Is this a case where some interpreters do one thing and some another, and the standard drew a compromise? Or was the behavior of those early interpreters a bug which the standard sought to correct? Or is the standard in error? The last seems most likely to me. I don’t know, but something is definitely odd here.

I tried with the Sorcerer’s interpreter under Dos who does an interesting thing: for a value of 8 in text->0, I can indeed type 8 characters (a-h) that appear on the screen, but I can’t validate my input with Enter. I have to delete a character (h), and then I can press Enter.

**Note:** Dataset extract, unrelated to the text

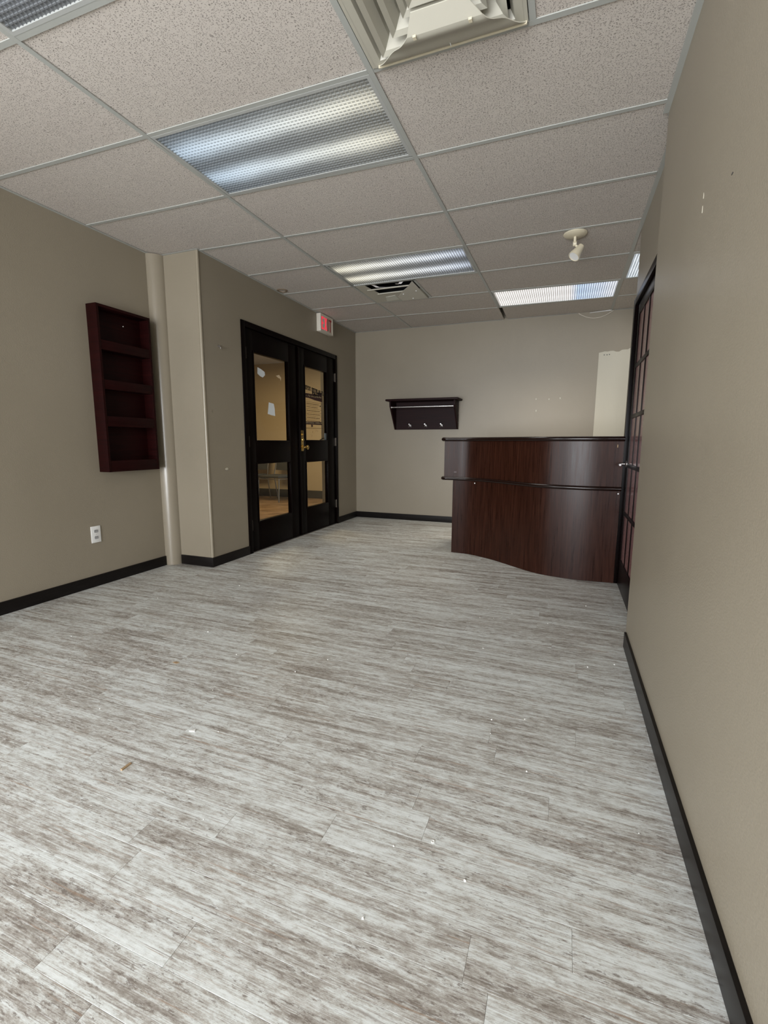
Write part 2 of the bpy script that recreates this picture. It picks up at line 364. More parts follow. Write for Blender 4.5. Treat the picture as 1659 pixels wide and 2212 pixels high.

Ah, that is actually what I see too. The enter key won’t register if the buffer is completely full, so the interpreter will never write past the initial length. When running Zork Release 88 in DOS the value in byte0 is 0x64 (100 decimal) during the first read. This is too large to test because input won’t go past a single line, so editing the initial value to a smaller number before running produces the behavior you describe.

So it would seem the number of characters that may be typed, including the enter key, is equal to the value in byte0, but this leads to the possible case of not being able to press enter because the buffer is full. If we say the interpreter can only accept one less than this then the issue of having to delete before pressing enter is avoided. This is probably what the spec was trying to accomplish, but got the wording wrong.

A 1984 version of the Infocom spec says this:

Reads and parses a line of input. Table1 is the buffer used
to store the characters read. The first byte (read-only) of
this table contains the length of the rest of the buffer
where the input string is stored.

READ reads text until the buffer is full or until it
encounters a newline character.

The V4 spec adds

READ reads text until it encounters a newline character.
If the buffer is full, the CORRECT action would be to ring the
bell when additional characters are typed. Other actions (like
an assumed newline) are considered inferior implementations and
should be avoided where possible.

The zero terminator does not seem to be mentioned, but clearly it’s there.

If ‘n’ is the value in byte 0, only ‘n’-1 characters are accepted, and the buffer has to be n+1 characters long. Whether the interpreter accepts ‘n’ characters and then refuses all further input, or accepts ‘n’ - 1 characters and then refuses anything but a terminating character, matters only in V4, when the interrupt routine may see the input before termination.

Posted an issue to the spec Github repo:

I’ll look at fixing ZVM, shouldn’t be too complex.

Nice observation. I hadn’t realized the possibility that this difference could be observed by the game.

Fixed the bug and updated the pull request for Lectrote.

This should be fixed in Lectrote 1.4.